For what it is worth, here are a few thoughts I had.

Democracy in an open-source project
===================================
A democracy is not always the best approach. Most successful open-content
projects out there (Linux, Wiki, Slashdot, ...) have a form of moderating
system where 'trusted lieutenants' determine what goes in and what
doesn't. These people need to know what they are talking about. Linux is
complex enough that you don't want a beginner messing up the code. A CAS
is quite complex too, you need to know what you are doing. You need the
lead maintainer and his trusted lieutenants to verify that patches adhere to 
the long-term vision of the
system.

They are end-responsible for it in the end, including maintaining the
system. You also have the case that people add things to the system, and
then go do something else, leaving the maintainer to maintain their code.
With CAS this can be very sophisticated code rooted in deep mathematics.
The people committed to maintaining the system (for the next 30 years no
less!) *have* to understand all the parts of the system, and agree with
how it is set up.

The trusted lieutenants are not voted in through a democracy, but assigned
the role by the lead maintainer, the leader, the visionary, the owner of
the branch, who calls the shots in the end. This sounds a bit pompous,
but in practice this *is* what is needed, I believe. A democracy will not 
automatically lead to
better decisions per se in *every* situation. More specifically, when you
have a situation where a certain group is better informed than another
group, you need to have the better-informed group make the decisions. A
good example is an army. There you have uninformed soldiers in the field,
and informed officers (went through training in strategic warfare and get
intelligence on what the enemy is doing) at the center.

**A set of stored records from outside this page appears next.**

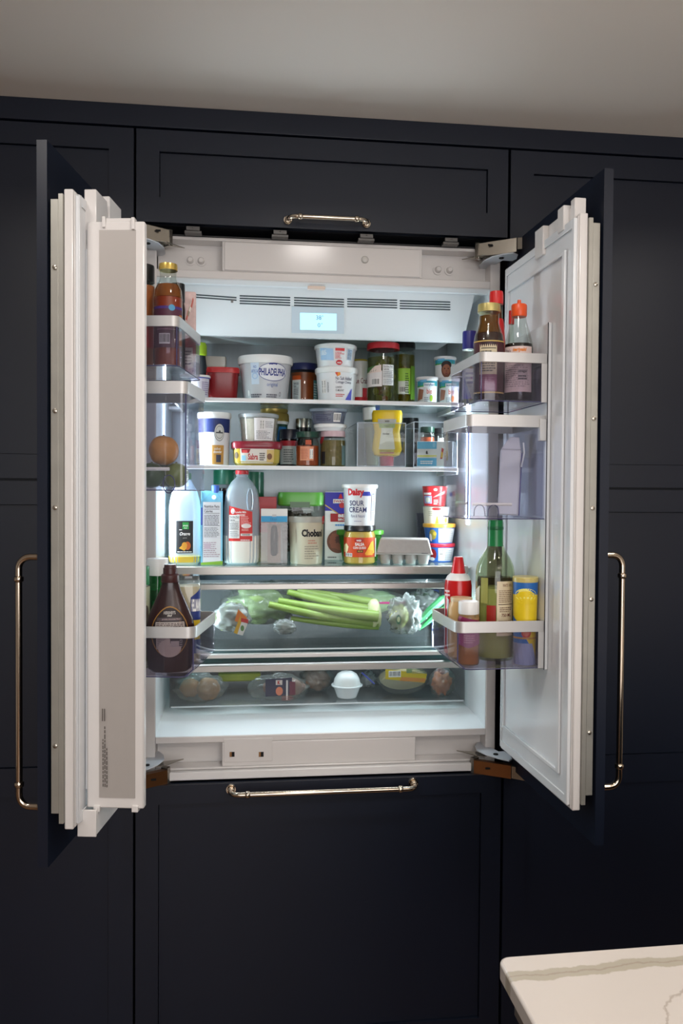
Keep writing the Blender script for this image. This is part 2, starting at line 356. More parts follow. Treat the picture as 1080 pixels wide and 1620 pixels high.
# header face: lower lip, top rim, centre block; the pockets stay open
b.box(XL, XR, .03, .075, 1.9685, 1.988); b.box(XL, XR, .03, .075, 2.060, 2.068)
cx0, cx1 = PY(355, 410, .03).x, PY(664, 410, .03).x
b.box(cx0-.006, cx1+.006, .03, .075, 1.988, 2.060)
b.box(XL, XR, .03, .075, .833, .850); b.box(XL, XR, .03, .075, .767, .773)
bx0, bx1 = PY(351, 1190, .03).x, PY(657, 1190, .03).x
b.box(bx0, bx1, .03, .075, .773, .833)
b.build('cabinet_body', WHITE, FR, bevel=.0022)
MB().box(cx0, cx1, .0265, .031, 1.990, 2.058).build('header_cover', WHITE, FR, bevel=.0012)
MB().lathe([(.0075, 0), (.0075, .004), (.006, .005)], 20, fn=lambda x, y, z: (PY(577, 411, .026).x+x, .0275-z, PY(577, 411, .026).z+y)).build('button', mat('button_grey', (205, 202, 196), .4), FR)
MB().lathe([(.0095, 0), (.0095, .001)], 20, fn=lambda x, y, z: (PY(577, 411, .026).x+x, .0268-z, PY(577, 411, .026).z+y)).build('button_ring', GASKET, FR)
for px, py in ((301, 409), (318, 410), (693, 424), (711, 425)):
    q = PY(px, py, .07)
    MB().lathe([(.0125, 0), (.0125, .002), (.0085, .002), (.0075, .010), (.005, .013)], 20, fn=lambda x, y, z: (q.x+x, .0745-z, q.z-.004+y)).build('leveling_knob', WHITE, FR)
s0, s1 = PY(265, 1220, .02).x, PY(745, 1220, .02).x
MB().box(s0, s1, .018, .076, .7455, .766).build('base_strip', mat('base_strip_white', (232, 230, 228), .3), FR, bevel=.002)
q0, q1 = PY(354, 1206, .03), PY(431, 1167, .03)
MB().box(q0.x, q1.x, .0285, .031, q0.z, q1.z).build('access_plate', WHITE, FR, bevel=.0008)
for px in (367, 413):
    q = PY(px, 1193, .03); MB().box(q.x-.006, q.x+.006, .0275, .03, q.z-.006, q.z+.006, DARK).box(q.x-.006, q.x-.001, .027, .03, q.z-.006, q.z+.006, mat('brass_socket', (150, 110, 70), .4, metal=.6)).build('square_socket', None, FR)
for px in (305, 443, 580, 714):
    q = PY(px, 373 if px < 600 else 384, 0.0)
    bb = MB().box(q.x-.02, q.x+.02, .005, .03, 2.0685, 2.0745); bb.box(q.x-.016, q.x+.016, .002, .012, 2.0745, 2.084); bb.lathe([(.003, 0), (.003, .003)], 10, c=(q.x, .004, 2.079), fn=None)
    bb.build('mounting_clip', mat('clip_dark_steel', (92, 90, 88), .4, metal=.6), FR, bevel=.0006)
MB().box(-.44, .44, .03, .56, 2.069, 2.0715).build('top_cover', mat('blackened_top', (26, 26, 28), .5), FR)
# lit inner liner
b = MB(); t = .0012
b.box(XL, XL+t, .032, YR, .851, 1.968); b.box(XR-t, XR, .032, YR, .851, 1.968)
b.prism([(.032, .8502), (.10, .862), (YR, .862), (YR, .8601), (.10, .8601), (.032, .8500)], XL, XR, fn=lambda y, z, x: (x, y, z))
b.box(XL, XR, .055, YR, 1.9672, 1.9684)
b.build('inner_liner', CAVITY, FR)
MB().box(XL+.002, XR-.002, YR-.003, YR-.0005, .863, 1.93).build('rear_panel', BACKW, FR)
# control module along the ceiling
prof = [(.052, 1.966), (.074, 1.946), (.160, 1.866), (.168, 1.858), (.178, 1.857), (.26, 1.884), (YR-.004, 1.888), (YR-.004, 1.966)]
MX0, MX1 = XL+.012, PY(741, 500, .12).x
MB().prism(prof, MX0, MX1, fn=lambda y, z, x: (x, y, z)).build('control_module', CAVITY, FR, bevel=.003)
def slope(px, py, h=0.0):
    """point on the sloping module face seen at a pixel; h lifts it off the face"""
    lo, hi = 0.0, 1.0
    for _ in range(40):
        m = (lo+hi)/2; Y = .074+.086*m; Z = 1.946-.080*m; P = PY(px, py, Y)
        if P.z > Z: hi = m
        else: lo = m
    n = Vector((0, -.080, -.086)).normalized(); return Vector((P.x, Y, Z))+n*h
vb = MB()
for x0, x1, yl, yr, n in ((305, 374, 465, 470, 2), (379, 459, 467, 470, 4), (465, 544, 470, 473, 4), (549, 628, 472, 474, 4), (632, 712, 475, 477, 4)):
    for k in range(n):
        P = [slope(x, (yl if x == x0 else yr)+k*4.0+dy, h) for x, dy in ((x0, 0), (x1, 0), (x1, 1.8), (x0, 1.8)) for h in (-.001, .0006)]
        vb.add(P, [(1, 3, 5, 7), (0, 2, 4, 6), (0, 1, 3, 2), (2, 3, 5, 4), (4, 5, 7, 6), (6, 7, 1, 0)])
vb.build('vent_slots', mat('vent_dark', (48, 62, 70), .7), FR)
def plate(x0, y0, x1, y1, h0, h1, m, name, par, sk=1.5):
    P = [slope(x, y+(sk if x == x1 else 0), h) for x, y in ((x0, y0), (x1, y0), (x1, y1), (x0, y1)) for h in (h0, h1)]
    return MB().add(P, [(1, 3, 5, 7), (0, 2, 4, 6), (0, 1, 3, 2), (2, 3, 5, 4), (4, 5, 7, 6), (6, 7, 1, 0)]).build(name, m, par)
cp = plate(461, 484.5, 544, 526, -.002, .0018, PL('control', (198, 212, 220)), 'control_panel', FR)
scr = plate(474.5, 494, 532, 520.5, .0018, .0026, mat('lcd_screen', (180, 225, 240), .2, emit=((176, 228, 245), .75)), 'display', cp)
def dmap(s, t, h): return wmat(scr).inverted() @ slope(474.5+s*57.5, 520.5-t*26.5+1.5*s, .0026+h)
L = Label(dmap, 2); L.text('38°', .44, .62, .64, .9, (120, 160, 180)); L.text('0°', .48, .18, .62, .44, (120, 160, 180)); L.build(scr, 'digits')
q = slope(367, 477, .0005); MB().box(q.x-.003, q.x+.003, q.y-.004, q.y, q.z-.003, q.z+.003).build('sensor', mat('sensor_grey', (120, 120, 118), .5), FR)
# light strips in the side walls and behind the lip
for s, X in ((1, XR-t), (-1, XL+t)):
    MB().box(min(X, X-s*.003), max(X, X-s*.003), .197, .227, 1.365, 1.735).build('light_strip', LED, FR, bevel=.001)
MB().prism([(.032, 1.9690), (.032, 1.9665), (.040, 1.9585), (.049, 1.9570), (.050, 1.9690)], XL, XR, fn=lambda y, z, x: (x, y, z)).build('opening_lip', CAVITY, FR, bevel=.001)
for px in (492, 495): pass
q = PY(500, 457, .045); MB().box(q.x-.022, q.x+.022, .036, .05, 1.954, 1.962).build('door_switch', PL('cream', (225, 205, 190)), FR, bevel=.002)
# shelves
SH = {1: 1.6995, 2: 1.5215, 3: 1.2550}
for k, zt, th in ((1, SH[1], .0105), (2, SH[2], .0105)):
    o = MB().box(-.372, .378, .205, YR-.006, zt-.006, zt).build('shelf', SHELFC, FR, bevel=.0008)
    MB().box(-.374, .380, .195, .206, zt-th, zt).build('shelf_trim', SHELFG, o, bevel=.0012)
    for s in (-.378, .382):
        MB().box(s-.003, s+.003, .21, .44, zt-.018, zt-.0005).build('bracket', SHELFG, o, bevel=.001)
        X = (XL+t) if s < 0 else (XR-t)
        MB().box(min(s, X), max(s, X), .37, .43, zt-.016, zt-.008).build('bracket', SHELFG, o)
o = MB().box(-.395, .395, .19, YR-.006, SH[3]-.006, SH[3]).build('shelf', SHELFC, FR)
MB().box(-.405, .405, .168, .192, SH[3]-.022, SH[3]-.0005).build('shelf_trim', STEEL, o, bevel=.0015)
MB().box(-.405, .405, .176, .20, SH[3]-.036, SH[3]-.024).build('shelf_gap_strip', mat('dark_teal_gap', (40, 62, 74), .2, metal=.6), o)  # dark strip gives the gap under the trim its shade
for s in (-1, 1): MB().box(min(s*.395, s*.413), max(s*.395, s*.413), .19, .45, SH[3]-.02, SH[3]-.008).build('bracket', SHELFG, o)
# crisper drawers
def drawer(z0, z1, zt0, zt1, yf, x0, x1, name):
    w = .003; b = MB(); yb = YR-.012
    b.box(x0, x1, yf, yf+w, z0, z1); b.box(x0, x1, yf+w, yb, z0, z0+w); b.box(x0, x0+w, yf+w, yb, z0+w, z1); b.box(x1-w, x1, yf+w, yb, z0+w, z1); b.box(x0+w, x1-w, yb-w, yb, z0+w, z1)
    o = b.build(name, DRAWC, FR)
    MB().box(x0-.006, x1+.006, yf-.02, yf+.004, zt0, zt1).build('drawer_trim', STEEL, o, bevel=.0018)
    MB().tube([(x0+.004, yf-.0005, z0+.002), (x1-.004, yf-.0005, z0+.002)], .0022, 8).build('drawer_edge', mat('drawer_edge_clear', (190, 200, 204), .2), o)
    return o
D1 = drawer(1.030, 1.196, 1.194, 1.2095, .186, -.398, .398, 'crisper_drawer')
b = MB().box(-.404, .404, .166, .186, 1.0135, 1.024).build('drawer_rail', mat('rail_white', (215, 212, 208), .3, metal=.3), FR, bevel=.0015)
MB().box(-.404, .404, .176, YR-.01, 1.000, 1.0125).build('divider_glass', clear('divider_teal_glass', (150, 180, 180), .2, (120, 145, 145), .05, 1.45), FR)
D2 = drawer(.881, .984, .9775, .9945, .186, -.392, .404, 'crisper_drawer')
for s in (-1, 1):
    X = XL+t if s < 0 else XR-t
    for zz in (1.19, .972):
        MB().box(min(X, X-s*.012), max(X, X-s*.012), .20, .44, zz-.006, zz).build('drawer_runner', SHELFG, FR, bevel=.001)
# freezer drawer front
fz = shaker(-.4555, .4495, .058, .7415, [(-.402, .3985, .118, .695)], FR, name='freezer_drawer')
MB().box(-.44, .44, .0205, .6, .06, .735).build('drawer_box', NAVYIN, fz)
h0, h1 = PY(365, 1252, -.03), PY(657, 1242, -.03)
handle(fz, lambda a, o: (h0.x+a, -o, .7285), h1.x-h0.x, 0.045, 0.0062, 0.04)
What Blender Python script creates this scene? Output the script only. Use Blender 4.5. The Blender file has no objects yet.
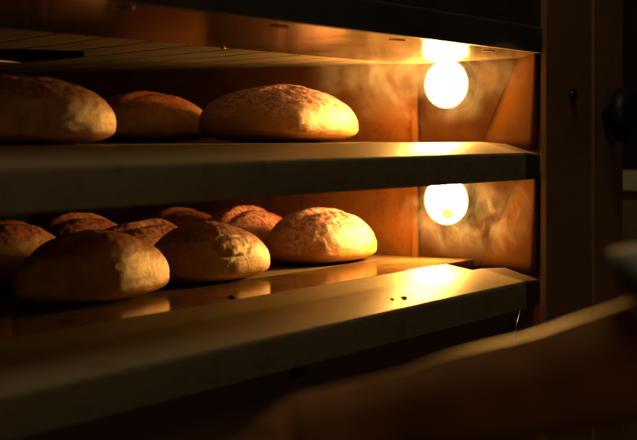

I am not suggesting that developing a CAS is similar to warfare, but one
aspect of it is the same; you have a group of better-informed individuals
who are better suited to making decisions. Better to have them take the
lead than to use a democracy and allow every one to vote with equal
weight.

Vision
======
With a big project comes a long-term vision. The leader has a vision, and
tries to get other contributors to buy in to his vision.

The vision is very important. It determines how the system develops over
time. Is the focus on cross-platform? Research? Or targeted at people
wanting to just do practical calculations? Easy to start using? Or very 
powerful but with a
steep learning curve? Easy to maintain code or very efficient code? Where
do we put abstraction layers that allow customization of the system for
different applications? Focus on symbolics, numerics, or some subset of
mathematics to become very good at a very specific type of calculation? Or
be general purpose? There are a lot of design decisions that need to
be made. Different ssytems (and possibly even different branches of the
same system) can be built based on different visions.

It is essential that every one working on a branch has the same vision.

Different branches are maybe not a bad idea, just like having different
systems is not a bad idea per se. The different systems have different
properties, and are useful in different situations.